エミリー・ロッダ作 あすなろ書房
オーストラリアの子供たちに大人気のファンタジー、ローワンシリーズの第一巻。
何よりも強いこと勇敢なことを重んじるリンの村で、少年ローワンは居心地の悪い思いをしながら暮らしていた。体が小さくて臆病で、小さい子でもできるおとなしい家畜のバクシャーの世話しかできなかったからだ。
勇敢だった父親が幼いローワンを火事の中から救うために命を落としたことも、村の人たちは引き合わないことだと思っている。
お話はファンタジーそのものなのに、こんな主人公の屈折した思いがこの物語を子供たちに身近なものにしている。
ある日川の水が干上がって、バクシャーたちは水を飲めなくなる。誰かが竜のいる恐ろしい山に登って流れを戻さなければならない。村で一番強い大人6人が名乗りをあげる。

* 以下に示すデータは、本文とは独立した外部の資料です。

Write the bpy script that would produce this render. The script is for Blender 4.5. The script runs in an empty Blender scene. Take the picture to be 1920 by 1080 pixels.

しかし、意地悪なおばあさんが魔法をかけてローワンが持っている時しか地図が見えないようにしてしまったので、足手まといと思われながら、怖くてたまらない旅に出ることになる。
映画でもゲームでも、はじめは弱々しかった主人公は次第にたくましく勇敢になっていくのに、ローワンは最後まで怖がりのままで、恐ろしいものが現れるたびに悲鳴をあげている。
でも、困難な旅をするうちに、自分のことを嫌っていると思っていた強い大人たちにも、怖いものやつらい思い出があるのを知って、閉じこもっていた心は次第に仲間たちに向けて開かれていく。
そして、怖くてすくみそうになるたびにローワンの心を静めてくれるのは、大好きなバクシャーたちがローワンを信じて待っている姿を思い浮かべることだった。
本当の強さとは何かを考えさせられる本だ。